Hay una gran cantidad de codificación antisemita transferida, especialmente cuando también se intenta un compromiso con la diversidad al elegir actores negros (aunque Chris Rock está extrañamente tedioso como el narrador). Parece que la representación de las brujas no tuvo nada de premeditado o incluso de intuición; y honestamente, tal vez esta película necesitaba contratar a un crítico cultural como consultor para salvarla de sí misma.
Quizás esa falta de conocimiento sobre el simbolismo y la codificación de la película es la razón por la que todo lo demás en Las brujas se siente tan fuera de lugar; el caos del que hablaba anteriormente. Los efectos CGI no se sienten ni remotamente asombrosos como se esperaría de una película de un director obsesionado con ellos; se sienten aplastados contra los tonos perpetuamente pastel de esta película, y los ratoncitos parlantes reciben muy poco desarrollo de personajes, y en este sentido, la película no parece estar del todo segura de dónde está, al igual que no está del todo claro si el racismo existe en este universo o no.

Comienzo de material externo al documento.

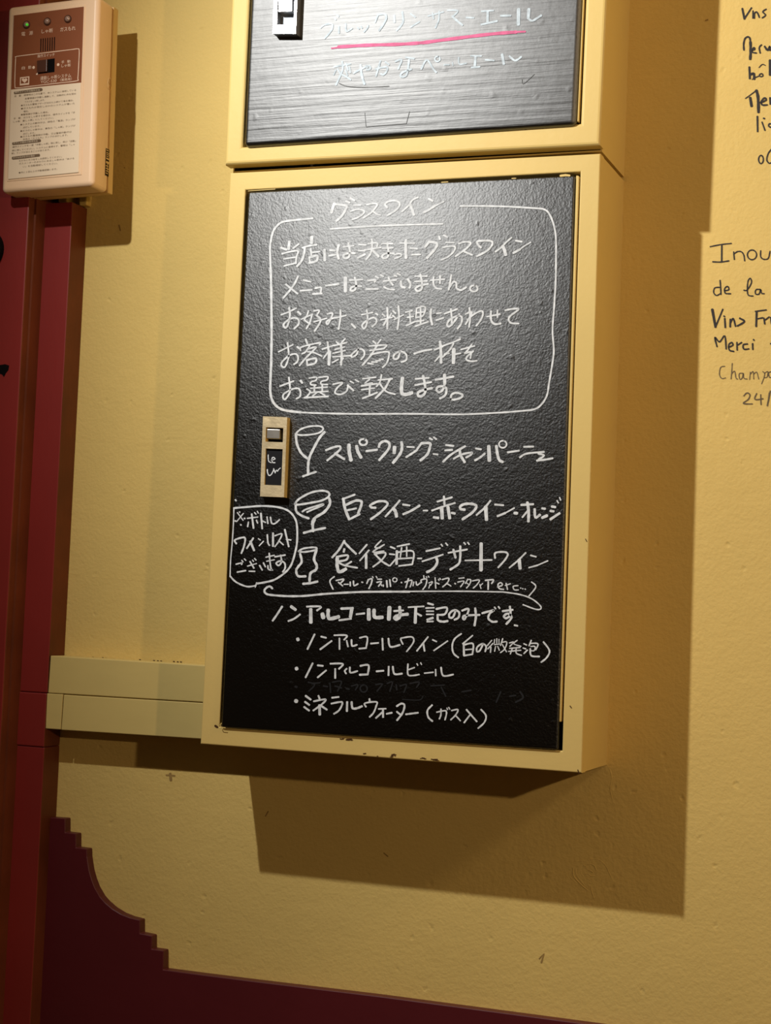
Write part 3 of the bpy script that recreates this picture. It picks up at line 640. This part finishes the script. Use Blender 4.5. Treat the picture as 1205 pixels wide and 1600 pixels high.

Las brujas es una película ostensiblemente para niños, y tal vez las películas para niños nunca deberían ser sometidas a un escrutinio tan riguroso (como este). Pero las películas para niños que perduran son las que siguen siendo atractivas en la edad adulta – Gremlins, E.T. y la versión de Roeg de esta historia son prueba de ello –. Con esta película, que es el primer gran estreno de la Warner que, después del fracaso estrepitoso de Tenet, en vez de aplazarse se lanzó en EEUU en la plataforma digital HBO Max, y alrededor del mundo en cines (mala movida al ponerse Europa nuevamente en confinamiento), se ha pensado muy poco en el proceso de creación que parece que está destinado a ser una lección sobre cómo no adaptar una historia cargada de problemas para el siglo XXI.
Es una fábula siniestrita pero mona, y con moraleja, sí, pero no es la película que el director pretendía hacer. Al menos, siempre nos quedará Anne.